Bulgur Wheat at Woodstock
HOW WOODSTOCK HAPPENED: PART 11 OF 12
Posted: on Recordonline.com - July 26, 2009 - 2:00 AM
This is an excerpt of a story written by Times Herald-Record staff and first printed in 1989 that describes how the Woodstock festival came together. This week, the crowd balloons:
At sunup Sunday, Grace Slick's voice wafted out of the festival bowl to a pasture above: “One pill makes you larger, and one pill makes you small …”
“Some (jerk) was out there making eggs over a campfire, going, ‘Hey man, it's the Airplane! Hey, man, it's the Airplane!'” recalled Jerome O'Connell, a hippie from Rome.

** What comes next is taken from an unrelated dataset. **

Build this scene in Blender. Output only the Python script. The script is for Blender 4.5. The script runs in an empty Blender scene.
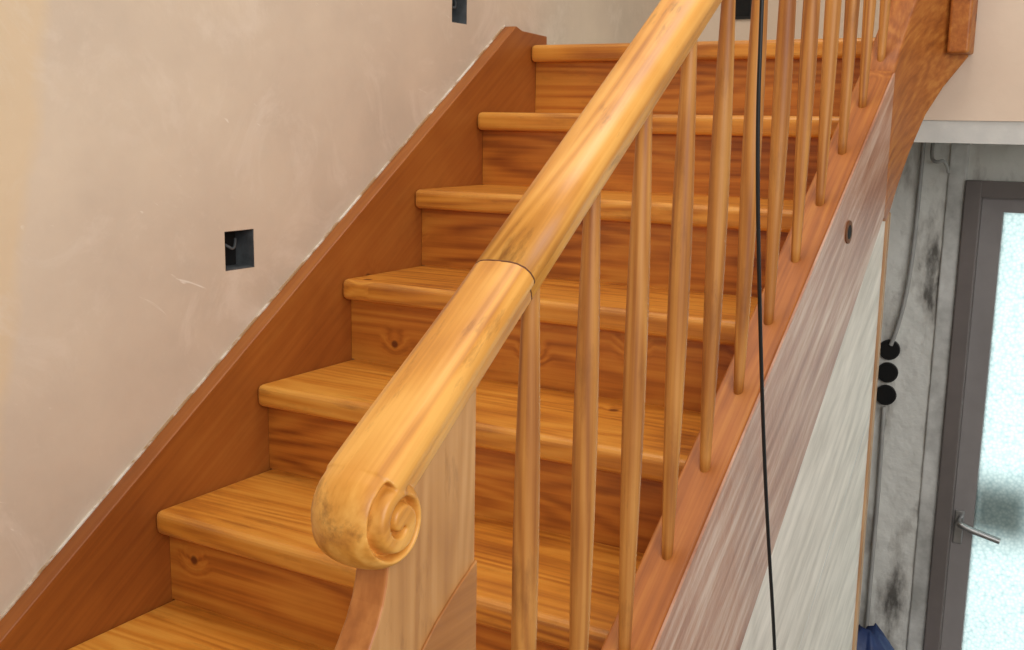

Wavy Gravy called it “Breakfast in bed for 400,000.”
The recipe:.
Rolled oats or bulgur wheat (often both). Cook until mush. Add peanuts for taste. Cook until the texture of goulash. For a side dish, stir-fry any vegetables that can be scraped together. Scoop the mixtures onto paper plates.
By noon, the sun was beating down on Bethel. Heatstroke became the biggest worry; even some fans were showing signs of pneumonia from being drenched for two days. The promoters considered turning the fire hoses on to mist the crowd but didn't. It started to rain again in the afternoon. Sunday's lineup again was packed with rockers: The Band; Joe Cocker; Crosby, Stills & Nash; Ten Years After; Johnny Winter; and Jimi Hendrix.
While other stars flitted in and out of the show aboard helicopters, Hendrix was roaming the crowd on foot. Some remember the star's turn in the freak-out tent that day. Hendrix lay on a stretcher for about 30 minutes before roadies hauled him out.
Attendance estimates kept rising. By Sunday, the state police figure was 450,000, and others rounded it off to an even half-million. But Times Herald-Record editor Al Romm, who coordinated coverage from a trailer behind the stage, believed the estimates were all wrong. Citing aerial photos, Romm swore that Woodstock drew maybe 150,000 people.
Bert Feldman, Bethel's historian, also maintained that the attendance figures were wrong. But he thought the figures were low.
“There were 700,000 people there,” he said. “The attendance estimate is based on aerial photos, and there were thousands of people under trees.”